Some observations on the current status of our response to the Iraqi threat and other aspects of the War on Terrorism:
- I hope President Bush hasn’t allowed France to compromise our sovereignty in negotiating a UN Security Council resolution on Iraq. Can someone please tell me how France, not to mention the UN itself, has any moral authority to be instructive to the U. S. on its defense and foreign policy?
- Paul Craig Roberts has offered the best note of caution on Iraq that I have read. Basically, he is asking the right questions, most of which have to do with U. S. resolve for a protracted conflict, i. e., “do we have the economic and cultural strength for such an undertaking?” This is the one thing I worry most about—our political and moral will to wage total war. Put another way, how will we handle a 21st century Battle of Shiloh?
- Surprisingly, a Duke University professor, Joseph M. Grieco, has written in support of military action against Iraq, and for the reason that, as now with North Korea, it will be too late if we wait until Saddam Hussein acquires a nuclear weapons capability. In an interesting analogy, he believes the recent nuclear arms disclosure has placed us in a Cold War-type “mutually assured destruction” standoff with North Korea, as it would with Iraq, allowing Saddam hegemony in the Middle East, which would be totally unacceptable. Hmmm. Right conclusion, partly correct reason. The liberation of Iraq is the right thing to do for the enhancement of freedom in the world.

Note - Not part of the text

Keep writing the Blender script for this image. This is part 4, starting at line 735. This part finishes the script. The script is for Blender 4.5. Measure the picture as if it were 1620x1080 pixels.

- My friend Barry Klein has responded with e-mails and several articles critical of the Bush Doctrine, much of it from the libertarian or paleoconservative perspective, outlining certain U. S. foreign policy double standards, accusing Bush of imperialism, etc. As I have attempted to make clear in previous issues, we can no longer take comfort in defining American interests in terms of the old Cold War paradigm, and many of the “deals” and arrangements that have been sustained over the past fifty years must be re-examined and scrapped. We have postponed this reality since 1991, but on 9-11-01, it hit us in the gut. Double standards that have produced tyrants such as Saddam Hussein and the duplicity of the Saudi royal family, among others, can no longer be tolerated, even if a case can be made that the U. S. has been somewhat complicit in their continued existence. I’m afraid we’re in for a long, difficult war, some of which will be fought to correct some mistakes on our part. Better now than later.